Inutile girarci intorno. Non ci saranno le manganellate, l’olio di ricino, i pestaggi, ma la  Meloni – ora adulta ma cresciuta tra gli “eredi” del MSI – la si riconosce dal carattere deciso, dal linguaggio intriso di livore, dalla volontà di occupare ogni spazio e tutte le sedi del potere. Lo spoil system nella pubblica amministrazione e quello che avviene nell’informazione televisiva ne è una conferma: sei reti televisive (rai e mediaset) su sette a disposizione delle tesi governative, giornalismo d’inchiesta messo in ginocchio perché “disturba il manovratore”, big dell’informazione in fuga, telegiornali quasi tutti a voci unificate.

E per la carta stampata non va meglio. Il giornalismo – dall’arrivo sulla scena politica di Silvio Berlusconi – si è diviso nei cori da stadio di favorevoli e contrari. E mancano, con le dovute eccezioni, colleghi con la schiena dritta che scrivono esattamente come stanno le cose.

E poi ci domandiamo perché i giornali vendono sempre meno copie!

Bisogna invece dire – è la linea di Palazzo Chigi – che tutto va bene: il salario minimo non occorre, l’occupazione sta facendo registrare numeri record, la ratifica del MES “può attendere”, con il PNRR “siamo vicinissimi agli obiettivi”, sui migranti i blocchi navali agitati in campagna elettorale non servono perché “l’Europa ha cambiato passo”.

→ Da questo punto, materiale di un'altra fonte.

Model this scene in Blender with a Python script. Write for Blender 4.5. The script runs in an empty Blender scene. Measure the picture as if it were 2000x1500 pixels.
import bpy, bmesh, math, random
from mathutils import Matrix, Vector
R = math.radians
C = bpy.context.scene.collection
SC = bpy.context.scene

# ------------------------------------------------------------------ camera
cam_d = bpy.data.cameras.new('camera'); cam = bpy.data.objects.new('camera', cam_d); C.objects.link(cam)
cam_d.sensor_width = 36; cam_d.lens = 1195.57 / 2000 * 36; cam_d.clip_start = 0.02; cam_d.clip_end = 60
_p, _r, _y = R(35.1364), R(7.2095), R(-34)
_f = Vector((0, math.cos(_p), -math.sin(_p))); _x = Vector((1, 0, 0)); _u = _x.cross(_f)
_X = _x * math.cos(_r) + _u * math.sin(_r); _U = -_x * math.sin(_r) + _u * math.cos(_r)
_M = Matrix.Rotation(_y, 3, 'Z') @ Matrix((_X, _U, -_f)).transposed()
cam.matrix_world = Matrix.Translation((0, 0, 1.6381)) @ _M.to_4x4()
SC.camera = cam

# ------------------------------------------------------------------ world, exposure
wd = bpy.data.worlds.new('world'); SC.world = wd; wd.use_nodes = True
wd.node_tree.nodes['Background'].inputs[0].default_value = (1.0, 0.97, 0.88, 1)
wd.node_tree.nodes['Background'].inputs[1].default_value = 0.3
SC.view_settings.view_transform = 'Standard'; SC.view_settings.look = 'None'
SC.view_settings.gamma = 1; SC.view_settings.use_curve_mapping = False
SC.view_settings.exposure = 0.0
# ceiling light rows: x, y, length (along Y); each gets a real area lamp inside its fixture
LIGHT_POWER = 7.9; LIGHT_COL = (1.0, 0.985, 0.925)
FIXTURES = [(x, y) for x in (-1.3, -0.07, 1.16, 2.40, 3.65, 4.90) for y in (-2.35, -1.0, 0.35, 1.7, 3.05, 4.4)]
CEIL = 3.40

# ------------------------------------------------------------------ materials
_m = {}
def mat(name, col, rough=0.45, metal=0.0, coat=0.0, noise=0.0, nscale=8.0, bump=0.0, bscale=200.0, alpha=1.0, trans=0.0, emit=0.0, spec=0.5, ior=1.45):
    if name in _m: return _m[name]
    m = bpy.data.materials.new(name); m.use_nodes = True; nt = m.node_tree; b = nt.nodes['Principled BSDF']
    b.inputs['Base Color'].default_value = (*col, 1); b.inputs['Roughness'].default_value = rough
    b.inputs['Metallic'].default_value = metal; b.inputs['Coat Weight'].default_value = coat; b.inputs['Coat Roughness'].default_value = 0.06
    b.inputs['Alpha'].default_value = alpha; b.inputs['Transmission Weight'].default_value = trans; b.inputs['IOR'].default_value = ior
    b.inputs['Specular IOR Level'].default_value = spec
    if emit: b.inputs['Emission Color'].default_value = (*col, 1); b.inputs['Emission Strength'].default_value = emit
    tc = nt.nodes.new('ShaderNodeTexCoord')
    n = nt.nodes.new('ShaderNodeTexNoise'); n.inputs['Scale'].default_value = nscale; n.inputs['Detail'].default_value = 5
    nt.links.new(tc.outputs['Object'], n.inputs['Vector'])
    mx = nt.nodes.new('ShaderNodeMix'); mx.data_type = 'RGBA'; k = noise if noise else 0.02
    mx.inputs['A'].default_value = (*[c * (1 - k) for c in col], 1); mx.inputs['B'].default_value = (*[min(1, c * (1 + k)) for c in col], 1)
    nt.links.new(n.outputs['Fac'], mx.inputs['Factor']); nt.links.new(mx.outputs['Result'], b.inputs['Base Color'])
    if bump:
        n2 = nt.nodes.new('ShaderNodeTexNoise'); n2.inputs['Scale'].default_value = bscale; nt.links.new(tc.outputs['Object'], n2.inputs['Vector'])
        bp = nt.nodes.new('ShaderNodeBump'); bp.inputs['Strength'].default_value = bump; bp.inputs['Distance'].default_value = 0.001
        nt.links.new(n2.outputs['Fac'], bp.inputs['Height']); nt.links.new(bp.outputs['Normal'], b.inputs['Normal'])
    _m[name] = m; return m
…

Polonia e Ungheria non sono d’accordo? Non importa. “io ho sempre grande rispetto per chi difende i propri interessi nazionali”, sostiene la Premier da sovranista, non ancora convertita del tutto all’Europa, e prefigurandosi  una possibile via di fuga.

Nulla di tutto questo, naturalmente, è vero ma “basta con il tafazzismo”: il Paese va anestetizzato.  Questa, la tesi imperante della Giovanna d’Arco della Garbatella entrata in politica a soli 16 anni – dice lei – dopo le uccisioni di Falcone e Borsellino.

Tutto avrebbero pensato i due eroici magistrati, tranne questo tipo di eredità!